The Institute of Anabaptist and Mennonite Studies (IAMS) and Conrad Grebel University College invite you to celebrate the launch of Later Writings of the Swiss Anabaptists, 1529-1592, edited by former Grebel professor C. Arnold Snyder.
From the Publisher:
The story of Anabaptist origins in Switzerland is well known. By contrast, the life and thought of the Anabaptists who continued to live in Switzerland over the last two-thirds of the sixteenth century has remained in relative obscurity. One reason for this is that Swiss Anabaptists after 1530 communicated their ideas by circulating handwritten writings rather than by printing books.
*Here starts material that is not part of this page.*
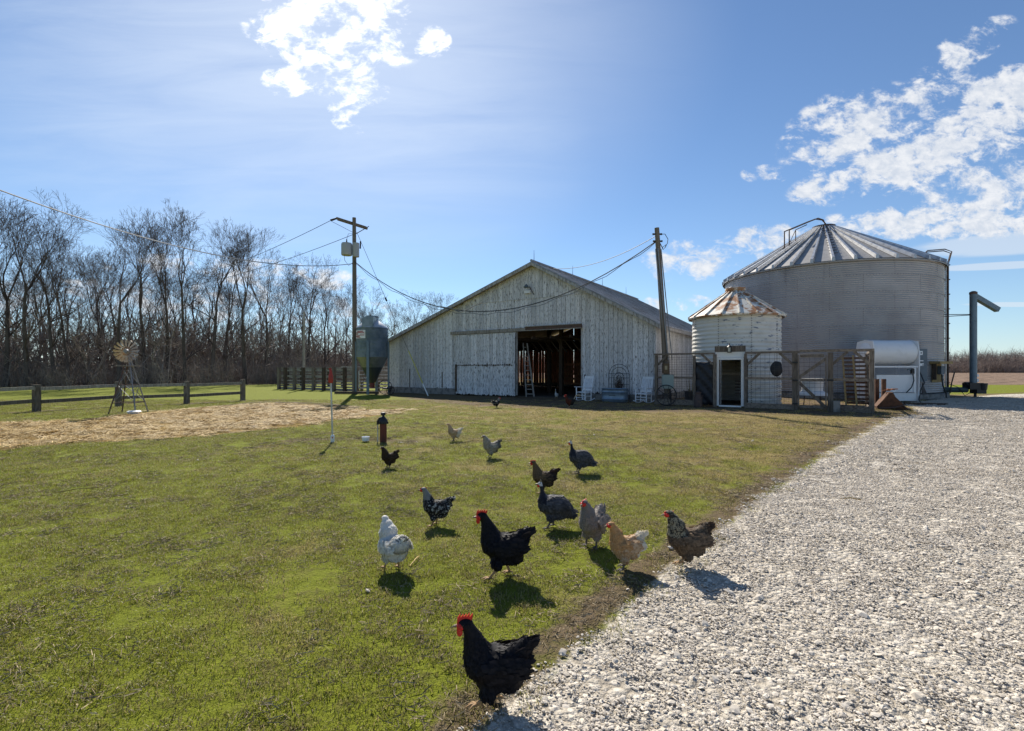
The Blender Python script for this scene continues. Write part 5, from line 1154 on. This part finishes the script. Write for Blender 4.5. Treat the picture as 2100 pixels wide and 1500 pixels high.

The primary historical sources relating to later Swiss Anabaptism are thus hand written manuscripts that must be located and read in local archives. This present volume contains a selection of writings that were being copied and circulated among the later Anabaptists in Switzerland. The text that dominates the present collection, both in terms of length and complexity, is the massive 466-page Codex 628, copied in 1590 and containing a wide sampling of material considered significant by the Swiss Anabaptists at the end of the century. Readers of this volume thus have the opportunity to peruse, in translation, significant archival holdings that document the development of Swiss Anabaptist thought over the length of the sixteenth century. These writings reveal a maturing religious and social movement, whose members continued to reflect biblically on their call to discipleship, all the while living in a world that designated all adult baptizers heretics and disobedient, dangerous citizens.